──────── Given data ────────
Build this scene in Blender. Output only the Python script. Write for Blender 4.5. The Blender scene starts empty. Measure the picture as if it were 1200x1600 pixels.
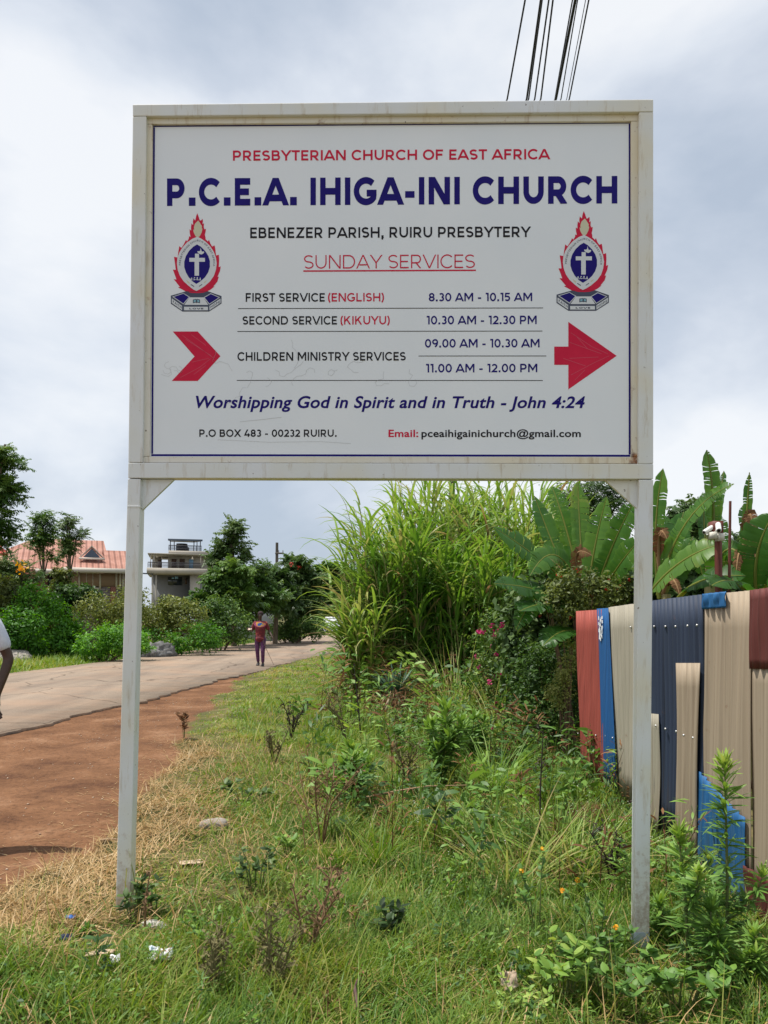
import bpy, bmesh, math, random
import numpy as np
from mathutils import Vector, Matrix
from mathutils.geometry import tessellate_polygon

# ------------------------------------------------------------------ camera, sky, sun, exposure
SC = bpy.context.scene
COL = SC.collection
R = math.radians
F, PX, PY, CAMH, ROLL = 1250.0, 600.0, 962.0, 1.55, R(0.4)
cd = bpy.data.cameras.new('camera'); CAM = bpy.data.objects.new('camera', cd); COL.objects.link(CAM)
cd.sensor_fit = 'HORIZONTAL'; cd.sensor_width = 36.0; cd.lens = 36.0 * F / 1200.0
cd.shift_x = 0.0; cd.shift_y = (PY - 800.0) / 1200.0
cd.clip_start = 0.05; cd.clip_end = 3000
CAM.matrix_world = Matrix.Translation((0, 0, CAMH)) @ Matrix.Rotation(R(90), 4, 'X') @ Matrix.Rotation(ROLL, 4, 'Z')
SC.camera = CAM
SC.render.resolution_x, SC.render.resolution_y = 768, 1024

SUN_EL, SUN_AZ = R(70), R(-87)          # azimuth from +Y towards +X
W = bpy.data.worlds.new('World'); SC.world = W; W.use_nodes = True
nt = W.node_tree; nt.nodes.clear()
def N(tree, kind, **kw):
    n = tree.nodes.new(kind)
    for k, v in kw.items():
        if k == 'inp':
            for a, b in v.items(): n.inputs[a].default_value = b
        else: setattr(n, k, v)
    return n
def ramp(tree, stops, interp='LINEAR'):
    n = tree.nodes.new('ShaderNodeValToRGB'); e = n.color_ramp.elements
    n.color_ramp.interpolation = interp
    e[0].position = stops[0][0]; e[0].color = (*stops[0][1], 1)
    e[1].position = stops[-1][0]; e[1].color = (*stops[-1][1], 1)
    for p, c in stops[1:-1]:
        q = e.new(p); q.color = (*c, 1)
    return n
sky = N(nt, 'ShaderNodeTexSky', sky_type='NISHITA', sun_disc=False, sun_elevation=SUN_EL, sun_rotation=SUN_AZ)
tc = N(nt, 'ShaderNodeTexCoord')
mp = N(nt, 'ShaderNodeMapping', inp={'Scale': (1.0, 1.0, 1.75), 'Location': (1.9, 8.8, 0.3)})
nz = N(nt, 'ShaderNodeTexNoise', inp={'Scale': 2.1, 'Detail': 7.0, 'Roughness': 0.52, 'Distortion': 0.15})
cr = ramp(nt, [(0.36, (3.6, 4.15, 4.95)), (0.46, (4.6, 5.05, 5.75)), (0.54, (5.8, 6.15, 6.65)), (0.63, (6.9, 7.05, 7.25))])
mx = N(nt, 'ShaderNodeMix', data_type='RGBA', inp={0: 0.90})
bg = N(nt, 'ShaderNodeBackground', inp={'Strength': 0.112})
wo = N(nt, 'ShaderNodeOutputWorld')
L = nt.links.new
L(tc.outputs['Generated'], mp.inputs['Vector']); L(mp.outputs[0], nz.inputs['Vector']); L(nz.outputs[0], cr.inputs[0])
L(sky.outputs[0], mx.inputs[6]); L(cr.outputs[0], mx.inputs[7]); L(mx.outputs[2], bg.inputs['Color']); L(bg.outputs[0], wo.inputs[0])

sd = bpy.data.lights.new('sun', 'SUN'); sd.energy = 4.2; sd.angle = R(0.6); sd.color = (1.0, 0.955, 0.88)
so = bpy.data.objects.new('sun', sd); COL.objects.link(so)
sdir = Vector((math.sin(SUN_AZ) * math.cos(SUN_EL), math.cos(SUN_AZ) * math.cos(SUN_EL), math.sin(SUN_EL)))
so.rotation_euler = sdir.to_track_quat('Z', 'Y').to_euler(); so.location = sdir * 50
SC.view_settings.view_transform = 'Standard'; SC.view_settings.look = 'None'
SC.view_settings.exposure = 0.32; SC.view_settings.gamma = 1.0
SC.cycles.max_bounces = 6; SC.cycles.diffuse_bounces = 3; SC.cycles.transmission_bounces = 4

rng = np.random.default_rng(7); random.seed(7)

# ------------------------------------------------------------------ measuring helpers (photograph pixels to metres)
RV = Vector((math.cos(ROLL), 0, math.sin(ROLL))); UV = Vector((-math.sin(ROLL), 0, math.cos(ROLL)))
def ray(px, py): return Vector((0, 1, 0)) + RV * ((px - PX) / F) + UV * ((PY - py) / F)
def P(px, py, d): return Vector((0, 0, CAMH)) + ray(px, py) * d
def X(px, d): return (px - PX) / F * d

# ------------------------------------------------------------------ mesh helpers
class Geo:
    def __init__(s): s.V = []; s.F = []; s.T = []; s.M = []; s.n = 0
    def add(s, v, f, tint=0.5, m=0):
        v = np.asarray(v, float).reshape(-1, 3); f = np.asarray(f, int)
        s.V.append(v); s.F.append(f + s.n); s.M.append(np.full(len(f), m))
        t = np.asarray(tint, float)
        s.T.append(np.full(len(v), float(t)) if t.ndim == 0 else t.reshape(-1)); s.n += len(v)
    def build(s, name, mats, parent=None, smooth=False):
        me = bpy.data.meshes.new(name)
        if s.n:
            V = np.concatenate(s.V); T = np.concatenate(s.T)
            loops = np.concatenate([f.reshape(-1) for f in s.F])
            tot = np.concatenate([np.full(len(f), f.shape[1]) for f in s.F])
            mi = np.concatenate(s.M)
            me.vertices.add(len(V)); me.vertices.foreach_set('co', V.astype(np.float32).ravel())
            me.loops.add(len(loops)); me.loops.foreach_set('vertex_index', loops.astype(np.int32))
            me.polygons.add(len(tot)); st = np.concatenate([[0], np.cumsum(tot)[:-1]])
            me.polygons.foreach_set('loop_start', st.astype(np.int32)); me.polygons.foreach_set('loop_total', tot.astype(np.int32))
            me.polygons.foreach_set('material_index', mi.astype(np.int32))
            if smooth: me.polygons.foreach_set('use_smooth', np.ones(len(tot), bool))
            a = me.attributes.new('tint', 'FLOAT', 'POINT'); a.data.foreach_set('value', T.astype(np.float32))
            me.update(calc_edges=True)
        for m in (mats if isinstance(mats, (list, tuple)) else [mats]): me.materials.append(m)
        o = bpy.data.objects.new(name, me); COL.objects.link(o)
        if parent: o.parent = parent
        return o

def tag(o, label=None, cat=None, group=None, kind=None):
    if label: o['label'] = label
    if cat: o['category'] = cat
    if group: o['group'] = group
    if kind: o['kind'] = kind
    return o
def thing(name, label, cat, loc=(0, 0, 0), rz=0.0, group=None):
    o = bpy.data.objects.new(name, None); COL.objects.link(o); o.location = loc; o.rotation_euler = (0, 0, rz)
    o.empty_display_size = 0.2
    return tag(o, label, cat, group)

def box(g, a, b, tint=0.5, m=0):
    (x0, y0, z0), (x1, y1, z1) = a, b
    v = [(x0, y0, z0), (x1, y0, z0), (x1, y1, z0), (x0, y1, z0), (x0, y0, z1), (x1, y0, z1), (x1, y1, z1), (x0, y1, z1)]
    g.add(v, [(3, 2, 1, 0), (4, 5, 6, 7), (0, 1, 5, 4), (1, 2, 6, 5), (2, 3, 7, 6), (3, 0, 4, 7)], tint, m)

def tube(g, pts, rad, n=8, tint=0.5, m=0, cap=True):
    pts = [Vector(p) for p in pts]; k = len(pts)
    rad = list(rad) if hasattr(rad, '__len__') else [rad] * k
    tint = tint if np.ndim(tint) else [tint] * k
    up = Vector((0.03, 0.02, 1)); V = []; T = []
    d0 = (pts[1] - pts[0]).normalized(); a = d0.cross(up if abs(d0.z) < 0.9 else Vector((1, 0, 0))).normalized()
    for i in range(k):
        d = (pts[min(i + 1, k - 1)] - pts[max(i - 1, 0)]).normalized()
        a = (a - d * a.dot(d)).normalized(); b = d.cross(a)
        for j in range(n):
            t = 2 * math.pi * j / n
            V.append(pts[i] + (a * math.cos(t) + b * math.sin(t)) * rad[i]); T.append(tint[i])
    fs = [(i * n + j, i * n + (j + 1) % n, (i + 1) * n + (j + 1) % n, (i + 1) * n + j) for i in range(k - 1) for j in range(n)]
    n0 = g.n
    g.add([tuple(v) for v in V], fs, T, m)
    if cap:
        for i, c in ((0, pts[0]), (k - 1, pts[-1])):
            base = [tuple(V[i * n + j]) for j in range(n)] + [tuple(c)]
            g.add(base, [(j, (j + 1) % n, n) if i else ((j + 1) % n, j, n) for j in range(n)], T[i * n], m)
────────
### Task brief
Write out exactly the lines between the start of the data and the line with "SC.render.resolution_x, SC.render.resolution_y = 768, 1024", including both, but none of the pictures.

### Final result
Build this scene in Blender. Output only the Python script. Write for Blender 4.5. The Blender scene starts empty. Measure the picture as if it were 1200x1600 pixels.
import bpy, bmesh, math, random
import numpy as np
from mathutils import Vector, Matrix
from mathutils.geometry import tessellate_polygon

# ------------------------------------------------------------------ camera, sky, sun, exposure
SC = bpy.context.scene
COL = SC.collection
R = math.radians
F, PX, PY, CAMH, ROLL = 1250.0, 600.0, 962.0, 1.55, R(0.4)
cd = bpy.data.cameras.new('camera'); CAM = bpy.data.objects.new('camera', cd); COL.objects.link(CAM)
cd.sensor_fit = 'HORIZONTAL'; cd.sensor_width = 36.0; cd.lens = 36.0 * F / 1200.0
cd.shift_x = 0.0; cd.shift_y = (PY - 800.0) / 1200.0
cd.clip_start = 0.05; cd.clip_end = 3000
CAM.matrix_world = Matrix.Translation((0, 0, CAMH)) @ Matrix.Rotation(R(90), 4, 'X') @ Matrix.Rotation(ROLL, 4, 'Z')
SC.camera = CAM
SC.render.resolution_x, SC.render.resolution_y = 768, 1024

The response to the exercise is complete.